Netflix has a "help center" customer service site. Because Netflix's prices, tiers and policies can vary between countries, help-center pages can toggle between different countries to show what's applicable in each particular market. Since Netflix has been testing account-sharing fees in Chile, Costa Rica and Peru for months, you can go to, say, Chilean help-center pages to see how Netflix is characterizing its rules for account sharing there. 

Sometime recently, Netflix added new information to help-center pages about account sharing, and those new details are still up on pages for Chile, Costa Rica and Peru. (In fact, most of the explanation in the previous section is based on those help-center pages). But Netflix also posted similar information on help-center pages for other countries too, ones that haven't launched the initiative yet. When Netflix realized those pages for other countries were live in error, it pulled them down. 

So, yes, Netflix did pull down some info in some places, but the company also left it up in other places. 

Can I share a low-price Basic account with extra members? 

No -- at least, not in any of the countries where these fees have been activated. If Netflix keeps to the norms of the account-sharing tests in Latin America, the company would make these "extra member" fees available only on its Standard ($15.50 a month in the US) and Premium ($20 a month in the US) plans, which both allow more than one simultaneous stream. 

On Wednesday, with the launch of paid sharing in Canada, New Zealand, Portugal and Spain, Netflix clarified that Standard plans can have one "extra member" subaccount and Premium memberships can have two. 

So far, Netflix hasn't offered an option for these "extra member" fees on its Basic plans, which now are available in some countries as two options: a pricier Basic account that's ad-free and a cheaper Basic With Ads. In the US, the ad-free Basic tier is $10 per month, and the ad-supported level is $7 a month. 

Both these Basic plans limit your viewing to a single simultaneous stream, which makes account-sharing functionally difficult.

Will I lose all my recommendations if I get kicked off someone else's account or have to open a subaccount? 

Netflix has created a profile-transfer feature, which it launched the day before revealing its plans for a wider rollout of the account-sharing fees. Profile transfer has been a key component of the password-sharing fees tested in Chile, Costa Rica and Peru. This feature lets the watch history and recommendations of a profile created on a shared Netflix account be transferred to a new, independent account.
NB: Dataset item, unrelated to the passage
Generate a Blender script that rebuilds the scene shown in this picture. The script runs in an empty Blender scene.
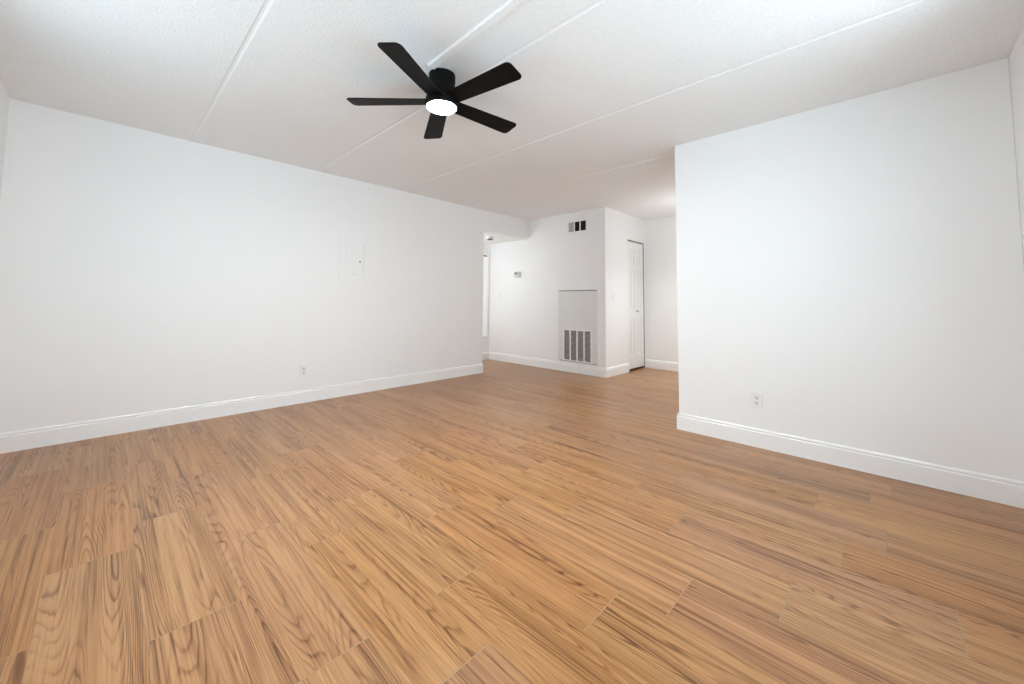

This new account can then be added to somebody else's Standard or Premium subscription plan as an extra member account (for a fee), or it can be used when signing up for a separate membership (which, of course, also requires payment). 

How did Netflix come up with these fees? 

As noted above, the password-sharing fee system that Netflix will roll out appears to be modeled on a scheme the company has been testing in Chile, Costa Rica and Peru since March. 

Netflix tested a different concept elsewhere in Latin America. In July, the company said it was trying out a method in Argentina, the Dominican Republic, El Salvador, Guatemala and Honduras that established an account's primary residence as the "home" for the membership. If the service detected streaming at any additional households for more than two weeks, it would prompt the account holder to set up -- and pay for -- additional "homes," with a limit on how many additional homes you can add, depending on how much you're already paying for Netflix. 

But Netflix appears to be dropping this "additional homes" model in favor of the other one it tested in Chile, Costa Rica and Peru.